Most leaders manage their companies by staring at a dashboard.
It feels productive. You see the green lights. You see the trending charts. You see the aggregated health scores. But dashboards are usually a lie.
By the time information reaches an executive, it’s been sterilized.
Information in a SaaS company has a half-life. The further it travels from the customer, the less true it becomes. Middle managers have a natural instinct to smooth out the rough edges of reality. They turn raw customer frustration into a vague bullet point about "process improvement." They turn a looming churn risk into a "temporary adoption dip" for a board deck.
Jensen Huang understands this better than anyone.
The CEO of NVIDIA manages 30,000 people. He refuses to rely solely on presentations or filtered reports. Instead, he manages via the "Top 5 Things."

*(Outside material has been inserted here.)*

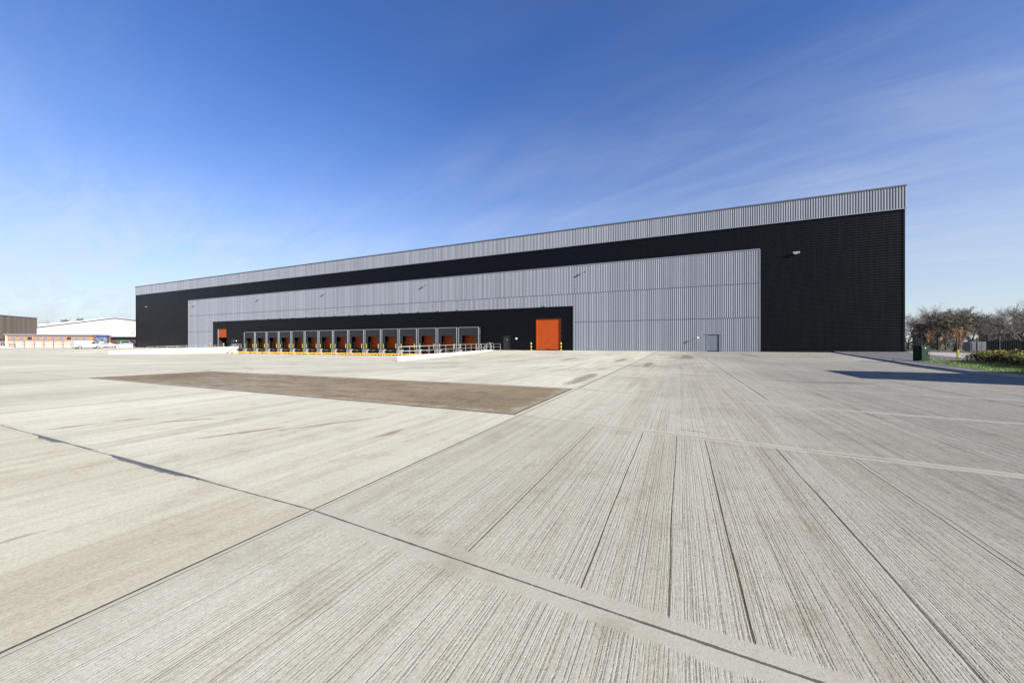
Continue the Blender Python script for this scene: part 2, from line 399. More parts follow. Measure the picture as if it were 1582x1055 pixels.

Every employee at NVIDIA sends a regular email listing the five most important things happening in their world. Huang reportedly reads 100 of these every single day.
He is hunting for the "ground truth."
He wants to see the competitor move that hasn't made it into a report yet. He wants the unfiltered reality of the front lines. He knows that hierarchy is a filter that removes the most important details.
As a CCO, you are the designated owner of customer reality. But if you only listen to your direct reports, you are hearing a version of reality that has been processed and polished. You are seeing a sanitized version of your customer base.
Most organizations overcomplicate feedback. They buy expensive pulse survey tools. They hire consultants to map internal sentiment. Huang uses an inbox.
The lesson for every leader is simple. The higher you go, the more people will try to tell you what they think you want to hear. You have to build a system that bypasses the filters.
Take a hard look at your internal feedback loops this week.
Are you making decisions based on "information from the edge" or summaries of summaries? Do you have a direct channel to the people talking to customers every hour? If you ask your team for their Top 5 this week, tell them to skip the corporate jargon.
Ask for observations rather than updates. Look for the one specific customer quote that bothered them. Look for the recurring piece of product friction that never makes it into a ticket.
You might be surprised by what the dashboard is hiding.